Problem to work on:
Print the material below exactly as it stands, please, from its first line to the line holding "AZ = Vector((-.14021391, -.82672604, -.54485237))", with no pictures.

Supplied information:
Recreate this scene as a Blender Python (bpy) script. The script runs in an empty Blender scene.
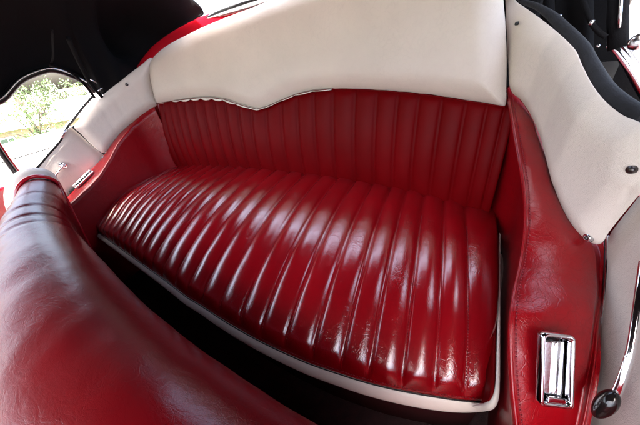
import bpy, bmesh, math, random
from mathutils import Vector, Matrix, noise, kdtree
from mathutils.geometry import delaunay_2d_cdt
random.seed(7)
sc = bpy.context.scene
COL = sc.collection
CAM = Vector((0, 0, 1.25))            # eye point above the street
FPX = 256.0                           # focal length in pixels of a 640 px wide picture
AX = Vector((.86277485, .16795617, -.47687555))   # across the car (to its right side), in lens axes
AY = Vector((.48575676, -.53694951, .68972864))   # towards the tail
AZ = Vector((-.14021391, -.82672604, -.54485237)) # up

# ------------------------------------------------------------------ measuring
def ray(u, v):
    c = Vector(((u-320)/FPX, (v-212.5)/FPX, 1))
    return Vector((c.dot(AX), c.dot(AY), c.dot(AZ)))
def hx(u, v, x): d = ray(u, v); return d*(x/d.x)
def hy(u, v, y): d = ray(u, v); return d*(y/d.y)
def hz(u, v, z): d = ray(u, v); return d*(z/d.z)
def hf(u, v, f, s0=.12, s1=2.2, n=120):
    d = ray(u, v); a = s0; fa = f(d*a)
    for i in range(1, n+1):
        b = s0+(s1-s0)*i/n; fb = f(d*b)
        if (fa < 0) != (fb < 0):
            for _ in range(26):
                m = (a+b)/2; fm = f(d*m)
                if (fm < 0) == (fa < 0): a = m
                else: b = m
            return d*((a+b)/2)
        a, fa = b, fb
    return d*s1*.5
def proj(p):
    c = AX*p.x+AY*p.y+AZ*p.z
    return (320+FPX*c.x/c.z, 212.5+FPX*c.y/c.z)
def lerp(a, b, t): return a+(b-a)*t
def tab(xs, ys, x):
    if x <= xs[0]: return ys[0]
    for i in range(1, len(xs)):
        if x <= xs[i]:
            return lerp(ys[i-1], ys[i], (x-xs[i-1])/(xs[i]-xs[i-1]))
    return ys[-1]
def cr(P, t):
    n = len(P)-1; t = max(0, min(t, 1))*n; i = min(int(t), n-1); f = t-i
    p0 = P[max(i-1, 0)]; p1 = P[i]; p2 = P[i+1]; p3 = P[min(i+2, n)]
    return .5*((2*p1)+(p2-p0)*f+(2*p0-5*p1+4*p2-p3)*f*f+(3*p1-p0-3*p2+p3)*f*f*f)
def smooth(P, n): return [cr(P, i/(n-1)) for i in range(n)]
def sstep(a, b, x):
    t = max(0, min(1, (x-a)/(b-a))); return t*t*(3-2*t)

# ------------------------------------------------------------------ materials
def newmat(name):
    m = bpy.data.materials.new(name); m.use_nodes = True
    nt = m.node_tree; return m, nt, nt.nodes['Principled BSDF']
def N(nt, t, **k):
    n = nt.nodes.new(t)
    for a, b in k.items():
        if a.startswith('i_'): n.inputs[a[2:].replace('_', ' ')].default_value = b
        else: setattr(n, a, b)
    return n
def plain(name, col, rough=.5, metal=0, bump=0, bscale=200, var=0, vscale=8, **k):
    m, nt, b = newmat(name)
    b.inputs['Base Color'].default_value = (*col, 1); b.inputs['Roughness'].default_value = rough
    b.inputs['Metallic'].default_value = metal
    for a, v in k.items(): b.inputs[a.replace('_', ' ')].default_value = v
    tc = N(nt, 'ShaderNodeTexCoord')
    if var:
        n = N(nt, 'ShaderNodeTexNoise', i_Scale=vscale, i_Detail=6); nt.links.new(tc.outputs['Object'], n.inputs['Vector'])
        r = N(nt, 'ShaderNodeMapRange'); r.inputs[1].default_value = .3; r.inputs[2].default_value = .7
        r.inputs[3].default_value = 1-var; r.inputs[4].default_value = 1+var
        nt.links.new(n.outputs[0], r.inputs[0])
        mx = N(nt, 'ShaderNodeVectorMath', operation='SCALE'); mx.inputs[0].default_value = col
        nt.links.new(r.outputs[0], mx.inputs['Scale']); nt.links.new(mx.outputs[0], b.inputs['Base Color'])
    if bump:
        n = N(nt, 'ShaderNodeTexNoise', i_Scale=bscale, i_Detail=5); nt.links.new(tc.outputs['Object'], n.inputs['Vector'])
        bp = N(nt, 'ShaderNodeBump', i_Strength=bump, i_Distance=.002)
        nt.links.new(n.outputs[0], bp.inputs['Height']); nt.links.new(bp.outputs[0], b.inputs['Normal'])
    return m
def leather(name, col, rough, crease=1., grain=1., spec=.5, coat=0, crough=.2, soft=.3, stretch=(1, 1, 1), ivory=False):
    """vinyl / leather: fine grain, broken crease lines, soft dents, worn gloss"""
    m, nt, b = newmat(name); L = nt.links.new
    tc = N(nt, 'ShaderNodeTexCoord'); mp = N(nt, 'ShaderNodeMapping'); mp.inputs['Scale'].default_value = stretch
    L(tc.outputs['Object'], mp.inputs[0])
    w = N(nt, 'ShaderNodeTexNoise', i_Scale=14., i_Detail=3.); L(mp.outputs[0], w.inputs['Vector'])
    wv = N(nt, 'ShaderNodeVectorMath', operation='SCALE'); L(w.outputs['Color'], wv.inputs[0]); wv.inputs['Scale'].default_value = .09
    ad = N(nt, 'ShaderNodeVectorMath', operation='ADD'); L(mp.outputs[0], ad.inputs[0]); L(wv.outputs[0], ad.inputs[1])
    def crack(scale, width):
        v = N(nt, 'ShaderNodeTexVoronoi', feature='DISTANCE_TO_EDGE', i_Scale=scale); L(ad.outputs[0], v.inputs['Vector'])
        r = N(nt, 'ShaderNodeMapRange', interpolation_type='SMOOTHSTEP'); L(v.outputs['Distance'], r.inputs[0])
        r.inputs[1].default_value = 0; r.inputs[2].default_value = width; return r.outputs[0]
    c1, c2 = crack(60, .07), crack(150, .12)
    msk = N(nt, 'ShaderNodeTexNoise', i_Scale=7., i_Detail=3.); L(tc.outputs['Object'], msk.inputs['Vector'])
    mr = N(nt, 'ShaderNodeMapRange'); L(msk.outputs[0], mr.inputs[0]); mr.inputs[1].default_value = .34; mr.inputs[2].default_value = .66
    g = N(nt, 'ShaderNodeTexVoronoi', i_Scale=950.); L(mp.outputs[0], g.inputs['Vector'])
    d = N(nt, 'ShaderNodeTexNoise', i_Scale=24., i_Detail=4.); L(ad.outputs[0], d.inputs['Vector'])
    def math(op, a, bb):
        n = N(nt, 'ShaderNodeMath', operation=op)
        for i, x in enumerate((a, bb)):
            if isinstance(x, (int, float)): n.inputs[i].default_value = x
            else: L(x, n.inputs[i])
        return n.outputs[0]
    cr_ = math('MULTIPLY', math('ADD', math('MULTIPLY', c1, .6), math('MULTIPLY', c2, .3)), mr.outputs[0])
    h = math('ADD', math('MULTIPLY', cr_, .00022*crease), math('MULTIPLY', d.outputs[0], .0032*soft))
    h = math('ADD', h, math('MULTIPLY', g.outputs['Distance'], .00012*grain))
    bp = N(nt, 'ShaderNodeBump', i_Strength=1., i_Distance=1.); L(h, bp.inputs['Height']); L(bp.outputs[0], b.inputs['Normal']); L(bp.outputs[0], b.inputs['Coat Normal'])
    # colour wear: faint mottling; darker along the crease lines
    hs = N(nt, 'ShaderNodeTexNoise', i_Scale=5., i_Detail=8., i_Roughness=.6); L(tc.outputs['Object'], hs.inputs['Vector'])
    rg = N(nt, 'ShaderNodeMapRange'); L(hs.outputs[0], rg.inputs[0]); rg.inputs[1].default_value = .3; rg.inputs[2].default_value = .7
    rg.inputs[3].default_value = .93 if ivory else .85; rg.inputs[4].default_value = 1.05 if ivory else 1.12
    dk = math('SUBTRACT', 1.0, math('MULTIPLY', math('SUBTRACT', 1.0, c1), math('MULTIPLY', mr.outputs[0], .10*crease)))
    sc_ = math('MULTIPLY', rg.outputs[0], dk)
    mx = N(nt, 'ShaderNodeVectorMath', operation='SCALE'); mx.inputs[0].default_value = col
    L(sc_, mx.inputs['Scale']); L(mx.outputs[0], b.inputs['Base Color'])
    rr = N(nt, 'ShaderNodeMapRange'); L(hs.outputs[0], rr.inputs[0]); rr.inputs[1].default_value = .3; rr.inputs[2].default_value = .7
    rr.inputs[3].default_value = rough-.05; rr.inputs[4].default_value = rough+.07; L(rr.outputs[0], b.inputs['Roughness'])
    b.inputs['Specular IOR Level'].default_value = spec; b.inputs['Coat Weight'].default_value = coat; b.inputs['Coat Roughness'].default_value = crough; b.inputs['Coat IOR'].default_value = 1.95 if coat > .95 else 1.6
    return m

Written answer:
Recreate this scene as a Blender Python (bpy) script. The script runs in an empty Blender scene.
import bpy, bmesh, math, random
from mathutils import Vector, Matrix, noise, kdtree
from mathutils.geometry import delaunay_2d_cdt
random.seed(7)
sc = bpy.context.scene
COL = sc.collection
CAM = Vector((0, 0, 1.25))            # eye point above the street
FPX = 256.0                           # focal length in pixels of a 640 px wide picture
AX = Vector((.86277485, .16795617, -.47687555))   # across the car (to its right side), in lens axes
AY = Vector((.48575676, -.53694951, .68972864))   # towards the tail
AZ = Vector((-.14021391, -.82672604, -.54485237)) # up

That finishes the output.